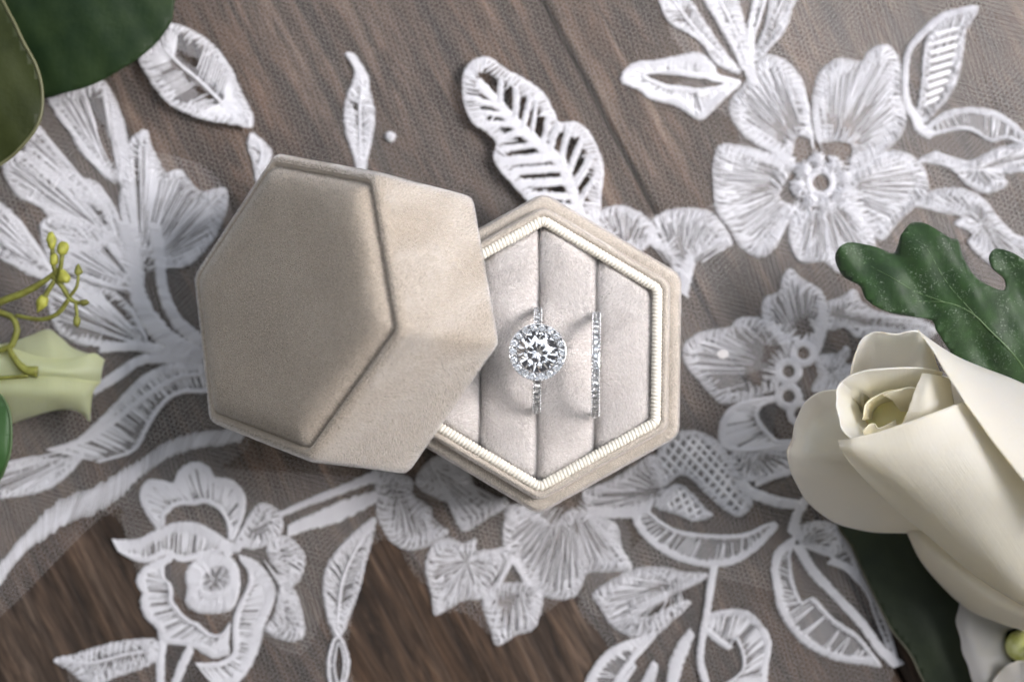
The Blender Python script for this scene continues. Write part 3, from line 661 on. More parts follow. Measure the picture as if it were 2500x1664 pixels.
# sequins sewn on the lace
def disc(name, c, r, z, tilt, mat, parent):
    v = [(c[0], c[1], z + .15)]; n = 14
    for i in range(n):
        a = 2 * math.pi * i / n; v.append((c[0] + r * math.cos(a), c[1] + r * .8 * math.sin(a), z + tilt * math.cos(a)))
    return mk(name, v, [(0, 1 + i, 1 + (i + 1) % n) for i in range(n)], mat, parent)
M_seq = simple('sequin', (.9, .9, .92), .12, .4, .8)
disc('sequin', M(8, [(430, 690)])[0], 1.3, 1.0, .5, M_seq, lace); disc('sequin', M(3, [(480, 510)])[0], 1.3, 1.0, .4, M_seq, lace)

# ------------------------------------------------------------------ hexagon profile tools
def rounded(poly, inset, r, ne=6, na=6):
    """rounded polygon loop (CCW) offset inwards, constant number of points"""
    p = np.asarray(poly, float); n = len(p); lines = []
    for i in range(n):
        a, b = p[i], p[(i + 1) % n]; d = (b - a) / np.linalg.norm(b - a); nn = np.array([-d[1], d[0]])
        lines.append((a + nn * inset, d))
    q = []
    for i in range(n):
        (a, d), (b, e) = lines[i - 1], lines[i]
        t = np.linalg.solve(np.array([[d[0], -e[0]], [d[1], -e[1]]]), b - a); q.append(a + d * t[0])
    q = np.array(q); out = []; arcs = []
    for i in range(n):
        d1 = q[i] - q[i - 1]; d1 /= np.linalg.norm(d1); d2 = q[(i + 1) % n] - q[i]; d2 /= np.linalg.norm(d2)
        al = math.acos(np.clip(d1 @ d2, -1, 1)); tl = r * math.tan(al / 2)
        s0 = q[i] - d1 * tl; nn = np.array([-d1[1], d1[0]]); c = s0 + nn * r
        a0 = math.atan2(*(s0 - c)[::-1]); arcs.append([c + r * np.array([math.cos(a0 + al * k / na), math.sin(a0 + al * k / na)]) for k in range(na + 1)])
    for i in range(n):
        out += arcs[i]; a, b = arcs[i][-1], arcs[(i + 1) % n][0]
        out += [a + (b - a) * k / ne for k in range(1, ne)]
    return np.array(out)
def loft(rings, close_last=None, close_first=None):
    V = []; F = []; n = len(rings[0])
    for r in rings: V += [tuple(x) for x in r]
    for k in range(len(rings) - 1):
        for i in range(n): j = (i + 1) % n; F.append((k * n + i, k * n + j, (k + 1) * n + j, (k + 1) * n + i))
    if close_last: V.append(close_last); c = len(V) - 1; b = (len(rings) - 1) * n; F += [(b + i, b + (i + 1) % n, c) for i in range(n)]
    if close_first: V.append(close_first); c = len(V) - 1; F += [((i + 1) % n, i, c) for i in range(n)]
    return V, F
def lerp_poly(a, b, t): return np.asarray(a) * (1 - t) + np.asarray(b) * t
def at_z(loop, z): return np.column_stack([loop, np.full(len(loop), z)])

# ------------------------------------------------------------------ velvet pile
def m_pile(name, a, b):
    m, nt, bs = new_mat(name)
    hi = N(nt, 'ShaderNodeHairInfo'); h = N(nt, 'ShaderNodeBsdfHairPrincipled')
    nt.links.new(ramp(nt, hi.outputs['Random'], [(0, a), (1, b)]), h.inputs['Color'])
    h.inputs['Roughness'].default_value = .26; h.inputs['Radial Roughness'].default_value = .4; h.inputs['Coat'].default_value = .35
    nt.links.new(h.outputs[0], nt.nodes['Material Output'].inputs['Surface']); nt.nodes.remove(bs)
    return m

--

▸ Exercise details
Extract the full listing above verbatim; pictures are to be left out of the copy.

▸ The response
The Blender Python script for this scene continues. Write part 3, from line 661 on. More parts follow. Measure the picture as if it were 2500x1664 pixels.
# sequins sewn on the lace
def disc(name, c, r, z, tilt, mat, parent):
    v = [(c[0], c[1], z + .15)]; n = 14
    for i in range(n):
        a = 2 * math.pi * i / n; v.append((c[0] + r * math.cos(a), c[1] + r * .8 * math.sin(a), z + tilt * math.cos(a)))
    return mk(name, v, [(0, 1 + i, 1 + (i + 1) % n) for i in range(n)], mat, parent)
M_seq = simple('sequin', (.9, .9, .92), .12, .4, .8)
disc('sequin', M(8, [(430, 690)])[0], 1.3, 1.0, .5, M_seq, lace); disc('sequin', M(3, [(480, 510)])[0], 1.3, 1.0, .4, M_seq, lace)

# ------------------------------------------------------------------ hexagon profile tools
def rounded(poly, inset, r, ne=6, na=6):
    """rounded polygon loop (CCW) offset inwards, constant number of points"""
    p = np.asarray(poly, float); n = len(p); lines = []
    for i in range(n):
        a, b = p[i], p[(i + 1) % n]; d = (b - a) / np.linalg.norm(b - a); nn = np.array([-d[1], d[0]])
        lines.append((a + nn * inset, d))
    q = []
    for i in range(n):
        (a, d), (b, e) = lines[i - 1], lines[i]
        t = np.linalg.solve(np.array([[d[0], -e[0]], [d[1], -e[1]]]), b - a); q.append(a + d * t[0])
    q = np.array(q); out = []; arcs = []
    for i in range(n):
        d1 = q[i] - q[i - 1]; d1 /= np.linalg.norm(d1); d2 = q[(i + 1) % n] - q[i]; d2 /= np.linalg.norm(d2)
        al = math.acos(np.clip(d1 @ d2, -1, 1)); tl = r * math.tan(al / 2)
        s0 = q[i] - d1 * tl; nn = np.array([-d1[1], d1[0]]); c = s0 + nn * r
        a0 = math.atan2(*(s0 - c)[::-1]); arcs.append([c + r * np.array([math.cos(a0 + al * k / na), math.sin(a0 + al * k / na)]) for k in range(na + 1)])
    for i in range(n):
        out += arcs[i]; a, b = arcs[i][-1], arcs[(i + 1) % n][0]
        out += [a + (b - a) * k / ne for k in range(1, ne)]
    return np.array(out)
def loft(rings, close_last=None, close_first=None):
    V = []; F = []; n = len(rings[0])
    for r in rings: V += [tuple(x) for x in r]
    for k in range(len(rings) - 1):
        for i in range(n): j = (i + 1) % n; F.append((k * n + i, k * n + j, (k + 1) * n + j, (k + 1) * n + i))
    if close_last: V.append(close_last); c = len(V) - 1; b = (len(rings) - 1) * n; F += [(b + i, b + (i + 1) % n, c) for i in range(n)]
    if close_first: V.append(close_first); c = len(V) - 1; F += [((i + 1) % n, i, c) for i in range(n)]
    return V, F
def lerp_poly(a, b, t): return np.asarray(a) * (1 - t) + np.asarray(b) * t
def at_z(loop, z): return np.column_stack([loop, np.full(len(loop), z)])

# ------------------------------------------------------------------ velvet pile
def m_pile(name, a, b):
    m, nt, bs = new_mat(name)
    hi = N(nt, 'ShaderNodeHairInfo'); h = N(nt, 'ShaderNodeBsdfHairPrincipled')
    nt.links.new(ramp(nt, hi.outputs['Random'], [(0, a), (1, b)]), h.inputs['Color'])
    h.inputs['Roughness'].default_value = .26; h.inputs['Radial Roughness'].default_value = .4; h.inputs['Coat'].default_value = .35
    nt.links.new(h.outputs[0], nt.nodes['Material Output'].inputs['Surface']); nt.nodes.remove(bs)
    return m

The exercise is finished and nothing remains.